Oliver Zille: Mittel- und osteuropäische Literatur ist unser permanenter Schwerpunkt. Und das soll auch in der Zukunft so bleiben. Sei einigen Jahren kümmern wir uns besonders um die Region Südosteuropa. Wenn es passt, die Finanzierung steht und engagierte und durchsetzungswillige Partner gefunden sind, kann es da künftig in bestimmten Abständen auch weitere Schwerpunktländer geben.

Einen inhaltlichen Schwerpunkt, zu dem die Mittel- und Osteuropäer auch beigetragen haben, hatte die Messe aber schon: 20 Jahre friedliche Revolution. Es gab in diesem Frühjahr dazu eine ganze Flut von Neuerscheinungen sowohl in der Belletristik als auch im Sachbuch und im Kinder- und Jugendbuch. Viele bekannte Akteure von damals waren jetzt zum Jubiläum in Leipzig auf der Messe dabei. Gerade hier in Leipzig bleibt das natürlich ein Thema, bis in den kommenden November hinein.

buchmarkt.de: Auch das e-Book war ein beherrschendes Thema auf der Messe.

Oliver Zille: Das war schon im Vorfeld der Messe ein ziemlicher Medienhype.
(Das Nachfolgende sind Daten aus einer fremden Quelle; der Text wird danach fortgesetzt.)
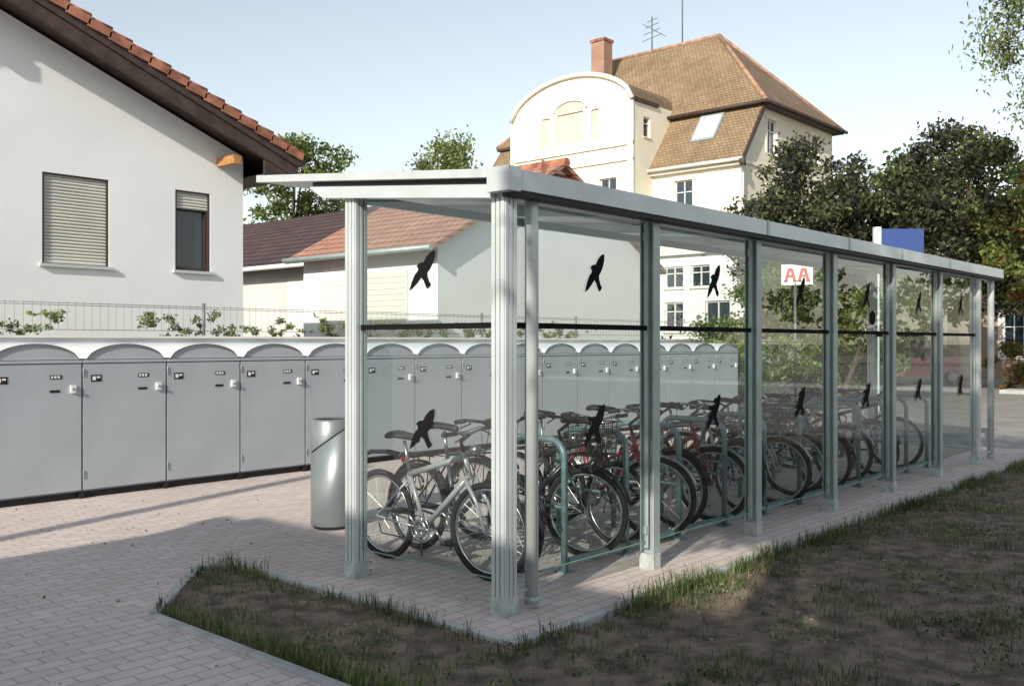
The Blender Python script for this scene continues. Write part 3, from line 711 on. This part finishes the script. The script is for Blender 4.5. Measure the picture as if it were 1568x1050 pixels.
for pl,c,L in (('x',FX,mw_),('x',BX,bo),('y',RY,rw+ru_)):
    for o in L:
        pbox(mb,pl,c-.05,c-.001,o[0]-.14,o[0]-.003,o[2]-.0,o[3]+.0,'trim'); pbox(mb,pl,c-.05,c-.001,o[1]+.003,o[1]+.14,o[2],o[3],'trim'); pbox(mb,pl,c-.08,c-.001,o[0]-.2,o[1]+.2,o[3]+.003,o[3]+.16,'trim')
mb.build('windows',g)
mb=MB()
for (ya,yb) in ((20.95,B0-.003),(B1+.003,37.75)):
    mb.hexa([(39.45,ya,9.98),(41.75,ya,12.98),(41.75,yb,12.98),(39.45,yb,9.98),(39.45,ya,10.12),(41.65,ya,13.1),(41.65,yb,13.1),(39.45,yb,10.12)],'rooftan_x')
mb.hexa([(39.42,20.86,9.9),(41.75,20.86,12.9),(41.75,20.945,12.9),(39.42,20.945,9.9),(39.42,20.86,10.16),(41.6,20.86,13.12),(41.6,20.945,13.12),(39.42,20.945,10.16)],'wood')
mb.tube([(39.36,20.9,10.03),(39.36,B0,10.03)],.09,'plaster3',8); mb.tube([(39.36,B1,10.03),(39.36,37.8,10.03)],.09,'plaster3',8)
mb.tube([(39.66,20.95,10.0),(39.70,21.05,9.6),(39.70,21.1,0)],.06,'plaster3',8)
mb.tube([(39.3,20.85,10.0),(39.3,20.85,9.7)],.16,'wood',8)
E=[(41.3,20.7),(50.4,20.7),(50.4,37.9),(41.3,37.9)]; ze=13.02; r1=(45.8,25.7,18.2); r2=(45.8,32.9,18.2)
e=[(x,y,ze) for x,y in E]
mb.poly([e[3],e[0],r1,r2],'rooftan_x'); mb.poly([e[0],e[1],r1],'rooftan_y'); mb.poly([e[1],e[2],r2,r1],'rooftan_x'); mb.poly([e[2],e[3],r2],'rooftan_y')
mb.box(41.3,50.4,20.7,37.9,12.88,13.015,'wood')
for a,b in ((e[0],r1),(e[1],r1),(r1,r2),(e[3],r2)): mb.tube([a,b],.12,'ridge',7)
mb.tube([(41.2,20.6,12.98),(50.5,20.6,12.98)],.09,'wood',8); mb.tube([(41.2,20.6,12.98),(41.2,B0,12.98)],.09,'wood',8)
for i in range(n):
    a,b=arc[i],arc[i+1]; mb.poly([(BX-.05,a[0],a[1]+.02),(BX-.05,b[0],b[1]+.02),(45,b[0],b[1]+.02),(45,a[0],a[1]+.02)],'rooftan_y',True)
def sky(y0,y1,t0,t1):
    A=Vector((39.45,0,10.12)); Bv=Vector((41.65,0,13.1)); n_=Vector((-2.98,0,2.2)).normalized()
    c=A.lerp(Bv,(t0+t1)/2)+n_*.05; c.y=(y0+y1)/2; dl=(Bv-A)*(t1-t0)/2
    mb.obox(c,dl,(0,(y1-y0)/2,0),n_*.05,'alu2'); mb.obox(c+n_*.055,dl*.85,(0,(y1-y0)/2*.85,0),n_*.01,'plaster3')
sky(22.9,24.2,.40,.88)
mb.obox((43.0,30.3,15.0),(.35,0,.4),(0,.35,0),(-.06,0,.05),'dark')
mb.build('roof',g)
mb=MB(); mb.box(43.5,44.3,31.7,32.6,14.5,18.7,'chimney'); mb.box(43.44,44.36,31.64,32.66,18.701,18.85,'tile'); mb.build('chimney',g)
mb=MB(); ax,ay=45.8,28.0
mb.tube([(ax,ay,18.1),(ax,ay,25)],.035,'fence',6); ax,ay=45.8,30
mb.tube([(ax,ay,18.1),(ax,ay,20.2)],.04,'fence',6)
for k,z in enumerate((19.0,19.35,19.7,20.0)):
    L=.8-.12*k; mb.tube([(ax-.3*L,ay-L,z),(ax+.3*L,ay+L,z)],.02,'fence',4)
mb.tube([(ax,ay-.9,18.9),(ax,ay+.6,19.9)],.02,'fence',4)
mb.build('antennas',g)

# ------------------------------------------------------------------ annex + brick building + red car + signs
g=group('annex_building'); mb=MB()
ao=[(18.3,19.1,3.6,4.4),(17.2,18.0,3.6,4.4),(18.3,19.1,2.0,3.1),(16.4,17.4,0.3,3.1)]
wall(mb,'x',30,15.8,20.5,0,4.8,ao,'plaster'); mb.box(30.15,36,15.8,20.5,0,4.8,'plaster'); mb.poly([(30,15.8,0),(30.15,15.8,0),(30.15,15.8,4.8),(30,15.8,4.8)],'plaster')
mb.box(29.8,36.1,15.6,20.7,4.801,4.95,'trim')
for o in ao: window(mb,'x',30,*o)
mb.build('walls',g)
g=group('brick_building'); mb=MB()
bo2=[(13.3,14.3,.9,3.0),(15.3,16.2,.9,3.0),(11,12,.9,3.0),(8.5,9.5,.9,3.0)]
wall(mb,'x',47,6,16.8,0,4.5,bo2,'brick'); mb.box(47.15,56,6,16.8,0,4.5,'brick')
for o in bo2: window(mb,'x',47,*o,fw=.12); mb.box(46.96,46.999,o[0]-.15,o[0]-.002,o[2],o[3],'trim'); mb.box(46.96,46.999,o[1]+.002,o[1]+.15,o[2],o[3],'trim')
mb.box(46.8,56,5.8,17,4.501,4.7,'tile'); mb.build('walls',g)
mb=MB(); mb.hexa([(46.7,5.7,4.7),(56,5.7,4.7),(56,17,4.7),(46.7,17,4.7),(49.5,7.5,6.0),(53,7.5,6.0),(53,15.2,6.0),(49.5,15.2,6.0)],'tile'); mb.build('roof',g)
def car(x,y,yaw,m):
    mb=MB(); prof=[(-2.1,.35),(-2.12,.75),(-1.95,.98),(-1.55,1.02),(-1.25,1.40),(.35,1.43),(1.05,1.0),(1.95,.86),(2.1,.62),(2.08,.3)]
    for yy in (-.8,.8): mb.poly([(p[0],yy,p[1]) for p in prof],m)
    for i in range(len(prof)):
        a,b=prof[i],prof[(i+1)%len(prof)]; mb.poly([(a[0],-.8,a[1]),(b[0],-.8,b[1]),(b[0],.8,b[1]),(a[0],.8,a[1])],'pane' if i in (3,5) else m)
    for yy in (-.806,.806): mb.poly([(-1.4,yy,1.02),(.85,yy,1.02),(.3,yy,1.36),(-1.15,yy,1.34)],'pane')
    for wx in (-1.3,1.3):
        for yy in (-.74,.74): mb.tube([(wx,yy-.1,.31),(wx,yy+.1,.31)],.31,'rubber',20); mb.tube([(wx,yy-.11,.31),(wx,yy+.11,.31)],.18,'steel',14)
    for yy in (-.6,.6): mb.box(2.05,2.12,yy-.15,yy+.15,.6,.74,'white')
    return mb.build('red_car',None,.03,Matrix.Translation((x,y,0))@Matrix.Rotation(yaw,4,'Z'))
car(38.5,12.8,math.radians(100),'red')
mb=MB(); c=Vector((22.7,7.95,0)); d=Vector((.664,-.7475,0)); n_=Vector((-.7475,-.664,0))
mb.obox(c+Vector((0,0,3.85)),d*.50,n_*.06,Vector((0,0,.42)),'blue'); mb.obox(c-d*.575+Vector((0,0,3.85)),d*.07,n_*.08,Vector((0,0,.46)),'white')
mb.tube([c-d*.575,c-d*.575+Vector((0,0,3.4))],.06,'white',10); mb.obox(c+n_*.063+Vector((0,0,3.45)),d*.5,n_*.002,Vector((0,0,.03)),'red')
mb.build('blue_station_sign',bevel=.01)
mb=MB(); c=Vector((23.7,11.0,3.4)); d=Vector((.3,-.95,0)).normalized(); n_=Vector((-.95,-.3,0)).normalized()
mb.obox(c,d*.40,n_*.02,Vector((0,0,.27)),'white'); mb.tube([(23.7,11.05,0),(23.7,11.05,3.2)],.04,'fence',8)
for s in (-.17,.17):
    o=c+d*s+n_*.024
    for q,t in ((-1,'red'),(1,'red')):
        mb.obox(o+d*q*.07,d*.04,n_*.003,Vector((0,0,.17))-d*q*.045,t)
    mb.obox(o+Vector((0,0,-.04)),d*.06,n_*.0035,Vector((0,0,.03)),'red')
    for q in (-1,1): mb.obox(o+d*q*.115+Vector((0,0,-.17)),d*.05,n_*.004,Vector((0,0,.02)),'blk')
mb.build('red_letter_sign')
for (x,y,h,r) in ((-6,5.75,6.8,.10),(-4.2,5.2,4.3,.06)):
    mb=MB(); mb.tube([(x,y,0),(x,y,h*.5),(x,y,h)],[r*1.2,r,r],'alu2',10); mb.tube([(x,y,h),(x+.1,y,h+.12)],[.12,.16],'alu2',12); mb.build('shadow_pole')  # unseen poles, added to cast the thin shadow streaks on the paving

g=group('shade_caster_building'); mb=MB(); mb.box(-16,-6.4,-9,4.3,0,5.5,'plaster3'); mb.box(-16.1,-6.3,-9.1,4.37,5.501,5.65,'trim')  # unseen block, added and sized to shade the near paving
for y in (-6,-3,0): mb.box(-6.399,-6.37,y,y+1.4,1,2.3,'pane'); mb.box(-6.399,-6.37,y,y+1.4,3.4,4.7,'pane')
mb.build('walls',g)
tree('maple_tree',(-4.6,-2.2,0),(-4.6,-2.3,7.2),(2.5,1.9,2.6),80,.8,15000,.12,LG,.17)
tree('maple_tree',(-5.2,-5.5,0),(-8,-3.4,9.8),(3,2.2,2.8),80,.85,14000,.13,LG,.17)
tree('maple_tree',(-3.6,-.3,0),(-3.1,.55,6.6),(1.9,1.0,1.6),60,.55,13000,.09,LG,.13)  # unseen tree, crown added to shade the shelter floor
tree('plum_tree',(-1.7,-1.2,0),(-1.7,-1.15,4.3),(1.6,1.2,1.4),50,.5,9000,.07,LG,.09)

# ------------------------------------------------------------------ trees in view
tree('copper_plum_tree',(29.5,13.0,0),(29.5,13.0,5.2),(2.6,2.9,2.9),110,.62,26000,.085,LP,.2,14)
tree('copper_plum_tree',(31.5,9.0,0),(31.5,9.2,5.6),(2.6,2.6,2.7),110,.6,24000,.085,LP,.2,14)
tree('birch_tree',(24.2,4.0,0),(24.2,4.0,9.6),(2.6,2.5,4.4),120,.55,26000,.06,LB,.16,14,flat=1.5,droop=1)
tree('maple_tree',(31,6.0,0),(31,6.2,4.2),(2.6,2.2,2.6),80,.55,17000,.08,[LA[0],LA[1],LG[2]],.15)
tree('linden_tree',(40,12,0),(40,11.8,6.2),(4,4,3.4),90,.9,16000,.13,LG,.25)
tree('walnut_tree',(26.8,37.6,1.55),(26.8,37.6,8.6),(3.0,3.0,2.9),75,.6,9000,.12,[LG[1],LB[0],LG[2]],.2,14)
tree('linden_tree',(35,35.9,0),(35,35.9,9.8),(2.3,2.4,2.7),60,.7,9000,.12,LB,.25,flat=1.2)
tree('linden_tree',(34,17,0),(35,14.5,3.8),(3,2.6,2.4),60,.7,9000,.11,LG,.2)
tree('lilac_shrub',(26.6,12.6,0),(26.6,12.6,2.9),(2.0,1.3,1.9),55,.5,12000,.07,[LA[0],LB[0],LG[2]],.08)
tree('lilac_shrub',(24,10.0,0),(26,9.6,2.2),(1.5,1.2,1.3),40,.45,8000,.06,[LA[0],LB[1],LG[2]],.07)
bush('hedge',[((x,10.75+.25*math.sin(x),1.1),(.9,.5,.95),9,.38) for x in np.arange(19.0,30,1.1)],20000,.055,LB)
bush('shrubs',[((x,y,1.0),(1.2,1.0,1.0),9,.45) for x,y in ((36,9),(37,6.5),(36,4),(38,2),(44,5),(27,15),(28,18),(43,1),(46,-2),(35,14.8))],15000,.09,LA)
C_=[]
for k in range(26):
    C_.append(((60+random.uniform(-3,10),-30+k*4.2,3.5+random.uniform(-1,1.5)),(3,3,3),10,1.4))
bush('distant_trees',C_,22000,.30,LG)
C_=[((10+k*4,62+random.uniform(-3,3),5),(3,2,3.0),8,1.3) for k in range(12)]
bush('distant_trees',C_,9000,.28,LG)

# ------------------------------------------------------------------ light, world, camera
D=Vector((1,.28,-.5)).normalized()
sun=bpy.data.lights.new('sun','SUN'); sun.energy=5; sun.angle=math.radians(.5); sun.color=(1,.92,.79)
so=bpy.data.objects.new('sun',sun); COL.objects.link(so); so.rotation_euler=D.to_track_quat('-Z','Y').to_euler()
w=bpy.data.worlds.new('World'); sc.world=w; w.use_nodes=True; nt=w.node_tree
sk=nt.nodes.new('ShaderNodeTexSky'); sk.sky_type='NISHITA'; sk.sun_disc=False
S=-D; sk.sun_elevation=math.asin(S.z); sk.sun_rotation=math.atan2(S.x,S.y)
sk.air_density=1.3; sk.dust_density=.6; sk.ozone_density=1.0
hs=nt.nodes.new('ShaderNodeHueSaturation'); hs.inputs['Saturation'].default_value=.52; hs.inputs['Value'].default_value=1.15
nt.links.new(sk.outputs[0],hs.inputs['Color'])
nt.links.new(hs.outputs[0],nt.nodes['Background'].inputs[0]); nt.nodes['Background'].inputs[1].default_value=.15
cam=bpy.data.cameras.new('camera'); co=bpy.data.objects.new('camera',cam); COL.objects.link(co)
co.location=(0,0,1.6); co.rotation_euler=(math.radians(90),0,math.radians(41.62-90)); cam.lens=33.36; cam.sensor_width=36; cam.clip_end=2000; cam.clip_start=.05
sc.camera=co
sc.view_settings.view_transform='Standard'; sc.view_settings.look='None'; sc.view_settings.exposure=0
Sicher auch befeuert von dem zur Messe gerade neu auf den Markt gekommenen e-book-reader von Sony. Die meisten buchhändlerischen Fachveranstaltungen auf der Messe haben sich dann auch darum gedreht.

Viele Fragen zu diesem Thema sind im Moment ja noch offen; nur eines scheint klar: Am e-Book geht auch für Publikumsverlage künftig kein Weg vorbei. Es ist eine Chance für zusätzliches Geschäft und man muss sich jetzt damit beschäftigen.

Als Messe halten wir es aber ansonsten mit dem alten Bauhaus-Motto: Die Form folgt dem Inhalt. Für Messe und Festival sind die Autoren unsere Stärke, und auf die konzentrieren wir uns auch in der Zukunft.

buchmarkt.de: Wie sehen Sie die Messe nach der diesjährigen Veranstaltung positioniert?

Oliver Zille: Wir haben auch in schwierigen Zeiten unsere Position am Markt gefestigt. Unser Konzept, Literatur und Bildung zu verknüpfen und mit dem Lesefest Leipzig liest auch die ganze Stadt in die Messe einzubeziehen, funktioniert, und darauf können wir weiter aufbauen.